One way to easily lose hundreds of subscribers is being disrespectful of people’s intelligence. Claiming anything ridiculous, making up facts, or overpromising will do nothing but risk your entire reputation.

Using clickbait subject lines is a common way marketers use to get their emails read. You might get a few more opens each time you use clickbaits but that comes with the price of losing your subscribers’ trust in you.

I personally get so frustrated when I see these emails in my inbox. Send me a few clickbait emails and I’ll doubt whatever claims you make — anytime, anywhere.

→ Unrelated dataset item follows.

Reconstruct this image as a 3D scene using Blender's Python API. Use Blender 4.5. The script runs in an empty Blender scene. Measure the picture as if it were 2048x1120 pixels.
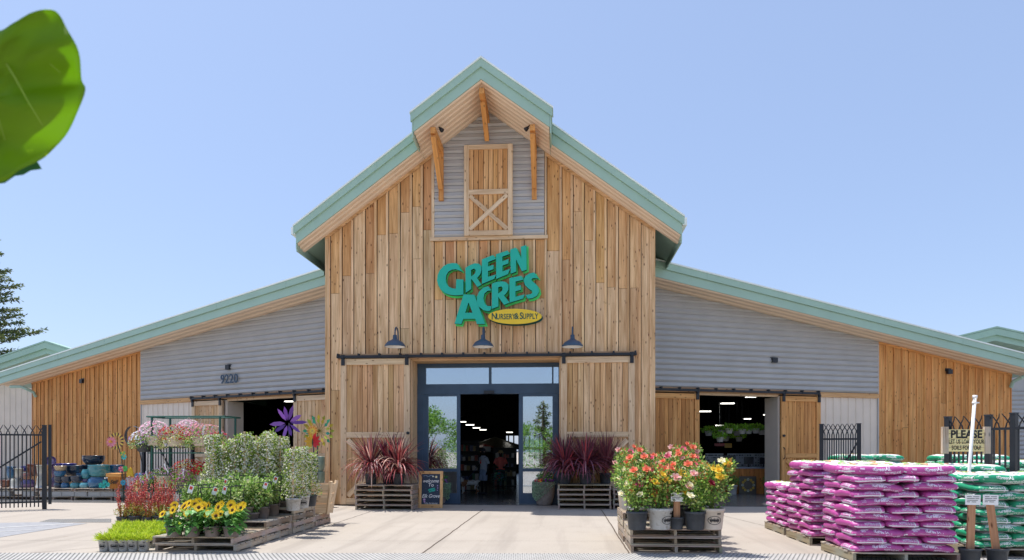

Here are a few examples from my inbox:

  • “Want my website?”  (trying to sell his website’s clumsy theme)
  • “I told you not to do this” (I had no previous communication with them)
  • “Your subscription is expiring” (What subscription?)

The latest revolutionary technique of these people is using “Re:” in their subject lines without having started a conversation with me.

  • “Re: your invite”
  • “[last chance] Re: your offer”
  • “Re: Join . . . in London on October 19th – save your spot now!”

If you’re wondering what makes a clickbait title, here are some cases:

  • Deceptive about who the email is from: “Did I leave my jacket at your place?” seems to be from a friend, but it’s not.
  • Deceptive about previous email exchanges: the blatant “Re:” type
  • Deceptive about urgency of a message: “Urgent — Update your information.” You click on it just to find it’s a promotional email.
  • Deceptive about action taken by the subscriber: “Your Reservation Confirmation,” “About your order,” “Thanks for your order!”

As Fluid UI explains in its guide on UX for conversion, “conversion isn’t about making someone do something, it’s about providing an environment that makes doing that thing irresistible.” Trying to fool people into opening your emails or clicking is actually one way to make sure you’re not providing a conversion-boosting environment but on the contrary hurting your online brand.

Should you worry about unsubscriptions?

Unsubscriptions are inevitable because wrong people always find a way to your lists (be it for downloading a lead magnet or misunderstanding your message). But should you worry about them?

Yes and no.

Yes, if you’re sliding away from your original values and goals and breaking the promises you made to your subscribers.

No, if you’ve attracted the wrong subscribers in the first place.

In fact if your list contains the wrong people, it’s not a clean list. This means that you should intentionally unsubscribe the wrong people to clean it. An unclean list is unnecessarily costly (because it’s a comparably large list), and increases your spam score (because of low open/response rates, complaints, etc.). A smaller (but clean) list, on the other hand, is less expensive to keep and contains real buyers, which would eventually result in more reasonable expectations, less complaints, and more headache-free profit.